Is new General Secretary ready for fire fighting?
The appointment of Seán Ó Foghlú, pictured, as the new Secretary General in the Department of Education was not unexpected.
Ó Foghlú – the Assistant Secretary General with responsibility for the Building Unit – has had Ruairí Quinn singing his praises since a ministerial visit to Tullamore earlier this year. His appointment has been very well received across the education sector.
In many respects Ó Foghlú was destined to be sec gen of education. His mother, an economist , was one of the most senior figures in the Northern Ireland civil service. He is also the grandson of a former INTO general secretary, DJ Kelleher.
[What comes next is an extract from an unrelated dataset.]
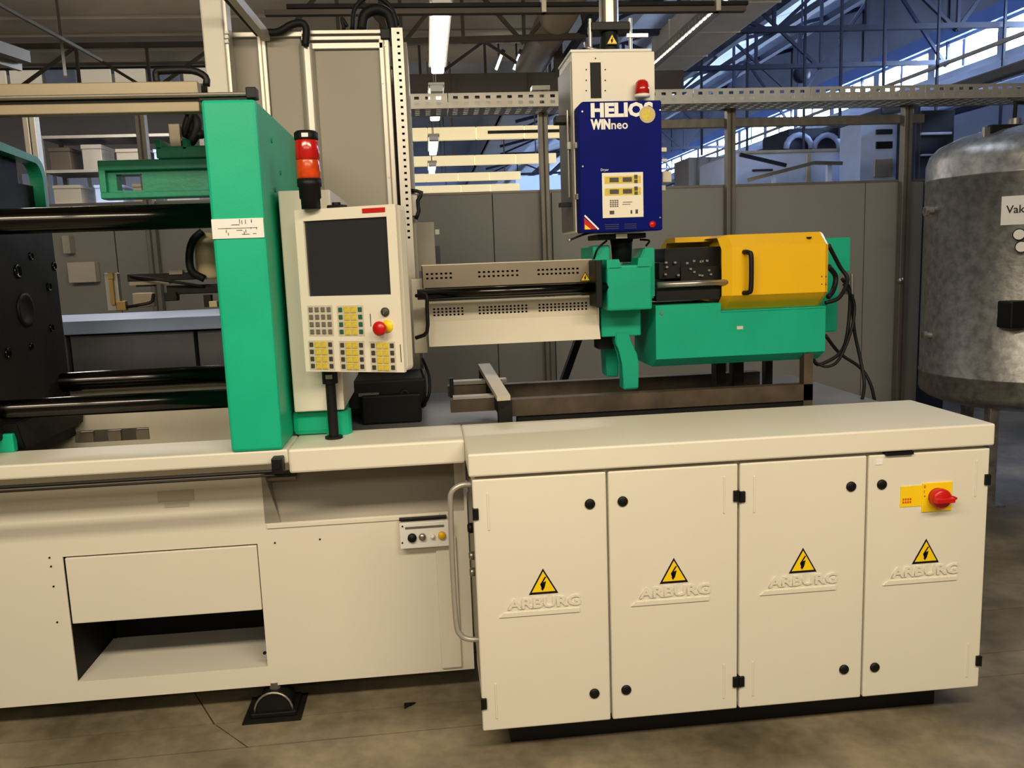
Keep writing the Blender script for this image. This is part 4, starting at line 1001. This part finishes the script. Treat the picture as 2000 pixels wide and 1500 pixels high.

His work on the Universities Bill and in the development and implementation of the National Framework of Qualifications marked him as one to watch. He is seen as a moderniser and impatient for change. He was one of the key figures in making a case for the abolition of the National University of Ireland during the Batt O’Keeffe era. The current government has been much more defensive of the NUI.
Ó Foghlú holds a degree in Early and Modern Irish and a Masters in modern Irish from TCD so he will be expected to be protective of the Irish language. What kind of secretary general will he make?
The funding pressure bearing down on the Department will limit his capacity to drive much change; education will do well to stand still in the current climate. And much of his time will be spent fire fighting as various groups rail against the cutbacks.
For all that, his tough no nonsense approach can make a difference. The various plans prepared by the Department as part of the Croke Park implementation process are conservative, unambitious documents. O’Foghlu may be more demanding.
There is an appetite for radical reform in education. And an acknowledgement that standards in schools must improve. There is also the task of boosting the image of the department itself, which is not always well regarded among other government departments.
Ó Foghlú begins work as sec gen next Monday. Watch this space!
Research rates atmosphere on TCD campus pretentious
Interesting findings from a survey of over 10,000 conducted by CourseHub.ie, which we overlooked: 32 per cent of Trinity Students rate the atmosphere on campus as pretentious.
– UL is the most popular university in the country with an 85 per cent satisfaction rating reported by students.
– GMIT is the cheapest place to go to college with an average rent of €253 per month.
– IADT and Maynooth are the friendliest places to go to college.
A Catholic ethos for a Catholic country?
The recent inaugural address by Prof Michael Hayes – president of Mary Immaculate teacher training college in Limerick – has drawn strong response from across the education sector – and not all of it complementary.
Prof Hayes delivered a robust unapologetic defence of Catholic education. Mary Immaculate, he said, was founded to be a Catholic College within . . . the Mercy tradition, and that is something we should not only acknowledge as part of our history, but recognises an essential part of our identity.
He continued: “So, if as the president of this Catholic College, I call on us all to come to a sharper, more explicit awareness of the college's Catholic identity, then, as a community, it will challenge all of us to look at our own preconceptions and take on the difficult work of exploring together what this College is.”
Dr Hayes did acknowledge (briefly) that the college is State funded. But his comments had Minister for Education Ruairí Quinn – who was in attendance – sidling uncomfortably in his seat.